After all the stress, it was lucky that my mother, my nan and I had planned to go to a health spa. It was largely for my gran's birthday (but also somewhat of a treat for me and mum, let's face it) and woah. Pure awesome. We had three days of being pampered in the luxurious surroundings of Ragdale Hall, where we were massaged, moisturised, sauna'd and steamed within an inch of our lives. We literally didn't have to lift a single finger for the duration of our stay (apart from to ask for more butter for our home made bread at dinner). While we were there, it was proved, yet again, what a hilarious lady my Grandmother is. She's an Irish lady, and while I'm not at liberty to disclose her age, just be advised that she looks fantastic for her years. And she's hysterical. She came out with some complete classics during the stay, so for your reading pleasure, here are a few of them.

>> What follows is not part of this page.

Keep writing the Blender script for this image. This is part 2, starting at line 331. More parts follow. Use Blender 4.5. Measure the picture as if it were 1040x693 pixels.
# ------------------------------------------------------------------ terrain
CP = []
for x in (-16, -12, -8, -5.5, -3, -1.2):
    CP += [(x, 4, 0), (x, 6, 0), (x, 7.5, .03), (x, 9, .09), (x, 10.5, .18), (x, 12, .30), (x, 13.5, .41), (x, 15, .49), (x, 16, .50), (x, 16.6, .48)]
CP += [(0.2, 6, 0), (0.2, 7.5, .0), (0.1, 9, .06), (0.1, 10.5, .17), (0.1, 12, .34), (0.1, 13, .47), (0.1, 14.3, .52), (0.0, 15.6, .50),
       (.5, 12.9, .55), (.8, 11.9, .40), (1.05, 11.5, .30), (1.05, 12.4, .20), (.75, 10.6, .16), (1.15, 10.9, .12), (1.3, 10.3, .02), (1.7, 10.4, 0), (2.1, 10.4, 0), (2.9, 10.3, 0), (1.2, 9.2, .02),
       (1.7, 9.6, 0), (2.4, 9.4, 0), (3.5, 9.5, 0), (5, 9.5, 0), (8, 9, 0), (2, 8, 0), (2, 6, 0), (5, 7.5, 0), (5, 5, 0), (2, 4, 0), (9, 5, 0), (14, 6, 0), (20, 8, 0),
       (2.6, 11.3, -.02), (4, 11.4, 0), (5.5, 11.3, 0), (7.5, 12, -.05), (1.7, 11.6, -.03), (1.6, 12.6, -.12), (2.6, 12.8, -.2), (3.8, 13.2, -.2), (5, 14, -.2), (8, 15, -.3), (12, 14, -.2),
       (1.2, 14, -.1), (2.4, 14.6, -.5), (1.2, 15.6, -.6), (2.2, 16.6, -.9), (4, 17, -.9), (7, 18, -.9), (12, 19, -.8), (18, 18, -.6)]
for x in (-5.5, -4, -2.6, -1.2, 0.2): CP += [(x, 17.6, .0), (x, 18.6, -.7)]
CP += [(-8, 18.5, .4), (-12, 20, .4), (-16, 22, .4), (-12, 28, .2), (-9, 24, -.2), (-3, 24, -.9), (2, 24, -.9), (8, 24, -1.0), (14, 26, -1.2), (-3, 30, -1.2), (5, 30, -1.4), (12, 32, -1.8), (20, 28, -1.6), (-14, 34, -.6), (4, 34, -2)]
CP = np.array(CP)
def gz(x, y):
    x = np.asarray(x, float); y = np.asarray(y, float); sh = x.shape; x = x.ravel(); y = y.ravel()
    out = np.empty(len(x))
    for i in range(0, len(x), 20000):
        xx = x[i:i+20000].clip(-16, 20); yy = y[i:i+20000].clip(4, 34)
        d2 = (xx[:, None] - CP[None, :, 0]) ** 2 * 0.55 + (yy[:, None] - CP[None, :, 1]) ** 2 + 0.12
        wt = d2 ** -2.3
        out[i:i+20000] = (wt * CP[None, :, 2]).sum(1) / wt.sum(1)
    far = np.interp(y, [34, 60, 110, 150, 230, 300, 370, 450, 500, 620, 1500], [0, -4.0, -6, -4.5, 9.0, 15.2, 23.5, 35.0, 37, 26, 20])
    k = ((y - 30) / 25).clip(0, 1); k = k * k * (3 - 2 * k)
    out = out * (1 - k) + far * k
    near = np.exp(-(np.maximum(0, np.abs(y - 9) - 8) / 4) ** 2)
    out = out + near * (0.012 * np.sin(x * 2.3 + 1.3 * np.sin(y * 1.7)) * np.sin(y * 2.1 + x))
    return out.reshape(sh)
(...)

1) On the way there, we stopped off in a rest stop for lunch and some magazines. My nan went 'Oh, Ash, I'll get you some sweets', Me: 'Don't worry about it nan, I'm fine, really', 'Oh no, I'll get you some, just a couple', 'Really Nan, I'm fine, I don't want to pile on weight while we're there', 'I'm getting them now!' When we got to the room, she told us that she didn't want any, and made us take big handfuls, before popping them in her bedside cabinet. Then, as soon as the lights went out for bed, we heard a rustling noise. She was only dipping into them when she thought we wouldn't notice! Well, I know where I get that from now.

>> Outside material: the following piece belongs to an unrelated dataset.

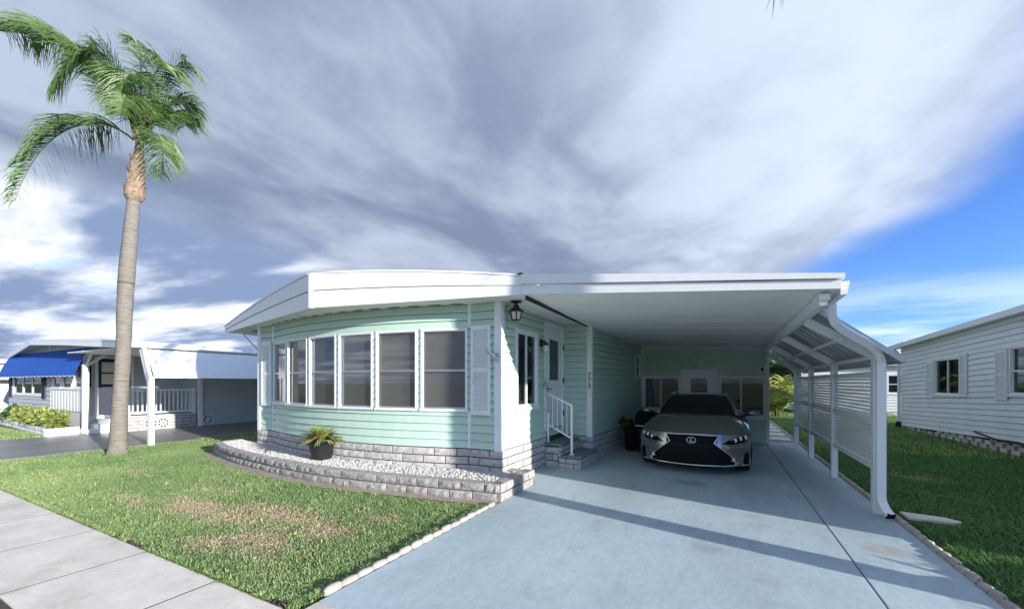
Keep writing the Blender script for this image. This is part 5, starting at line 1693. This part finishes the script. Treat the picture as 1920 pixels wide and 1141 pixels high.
# ragged growth along the edges and scattered taller tufts
ex = np.concatenate([rng.uniform(-13,-2.7,9000), rng.normal(-2.70,.018,2600)]); ey = np.concatenate([1.772+np.abs(rng.normal(0,.03,9000)), rng.uniform(1.8,4.4,2600)])
kk = fbm(ex, ey, 2.5, 77) > .42
tx_ = rng.uniform(-12.5,-2.9,260); ty_ = rng.uniform(1.95,4.2,260)
tX = (tx_[:,None]+rng.normal(0,.035,(260,26))).ravel(); tY = (ty_[:,None]+rng.normal(0,.035,(260,26))).ravel()
kt = in_poly(lawn_poly, tX, tY)
blades('lawn_grass', 'ragged grass tufts along the edges of the front lawn', np.concatenate([ex[kk], tX[kt]]), np.concatenate([ey[kk], tY[kt]]), .035, .085, .0048, 9, (1.05,1.05,.95))
edge = 1.80+.05*fbm(X, Y, 5, 90)
k = Y > edge
blades('lawn_grass', 'front lawn grass with dry brown patches', X[k], Y[k], .018, .046, .0046, 1)
X = rng.uniform(-13.2,-9.5,26000); Y = rng.uniform(5.9,13.5,26000)
blades('lawn_grass', 'shaded grass strip between the two homes', X, Y, .05, .10, .009, 2)
N2 = 150000
X = 1.93+rng.random(N2)*3.85; Y = 2.2+(rng.random(N2)**1.5)*10
k = ~in_poly([(1.9,6.26),(2.34,6.24),(2.46,6.42),(2.36,6.56),(1.9,6.64)], X, Y)
X, Y = X[k], Y[k]
blades('lawn_grass', 'deep green lawn between the driveway and the right home', X, Y, .035, .085, .0050, 3, (.42,.66,.44))
X = 1.95+rng.random(60000)*(rng.random(60000)*6+3.7); Y = 12+rng.random(60000)*16
k = ~((X > 5.6) & (Y < 19.4)) & ~((X > 3.6) & (Y > 25.3))
blades('lawn_grass', 'far lawn behind the right home', X[k], Y[k], .06, .12, .012, 4, (.75,.88,.65))
X = -25+rng.random(16000)*7.2; Y = 1.9+rng.random(16000)*2.3
blades('lawn_grass', 'small lawn patch before the neighbouring planter', X, Y, .05, .09, .011, 6)
# dry litter along the footpath edge
n = 2600
X = rng.uniform(-13, -2.8, n); Y = 1.765+np.abs(rng.normal(0, .022, n))
tag(stones('soil_litter', 'soil', None, X, Y, rng.uniform(-.025, .0, n), .006, .016), 'brown soil crumbs along the footpath edge', 'soil', kind='stuff')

2) On the first night, we popped on the telly. The first thing on was a sort of 'accident and emergency' reality show/documentary and at that moment there was a bloke on who'd 'fallen' onto a loo brush. Bristles first. Just as the nurse was saying how cringe it all was, my nan piped up with 'Was it as part of a game?'. I could only reply with 'Yes Nan. Well, sort of.'

3) My nan is a very generous woman, and as the car was being loaded up, she was in the gift shop trying to find a pressie for my little cousin Daisy. I went to fetch her and she said 'Oh, good, I was just trying to find you a little bracelet as a present'. Knowing that she's actually on rather a tight income, and noticing that the gift shop was VASTLY over priced, I wouldn't let her get me one, but she was so determined that she started pointing out everything in the shop, going 'Do you want that?'. Including a dummy set (she thought it was a key ring), a pair of men's slippers and at one point, an ornamental statue that wasn't for sale. Bless her.

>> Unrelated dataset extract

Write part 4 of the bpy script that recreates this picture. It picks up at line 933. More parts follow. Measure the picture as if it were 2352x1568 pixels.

4) She's also a woman who knows the brilliance of good luggage. When she opened up her (three!) bags, she showed us the many other bags inside them she'd decanted all of her things into as a form of organisation. My nan loves a good bag. This resulted in much hilarity. On the first day, she lost a bag in between all the other bags. On the next, she got worried that the cleaning lady would sit on her bags, or move them, so she made a sort of bag mountain behind the table. On the last day, she realised that she somehow had one extra plastic bag, so she spent ages deliberating on how to put it to best use, before placing a single water bottle in it and looking immensely pleased with herself. She then proudly put the little plastic bag next to all the luggage for the bellboy to take down, before we told her that it would probably make his life a bit difficult and she grudgingly put it inside one of the main bags.

It was, all in all, a brilliant few days. Which made it especially hard to come back home, especially since the day after the day after we got back, I came down with the most dreadful flu, that had me stuck in bed all day, surrounded by kleenex and day nurse. Luckily, it was only a 24 hour thing and now I only have a bad case of the sniffles. Helped along by a lot of banana loaf and a day of board games with The Lad and two of our wonderful friends from university.

Ok Chaps, that's all for now!
Hope you're enjoying this mad October sun we're having!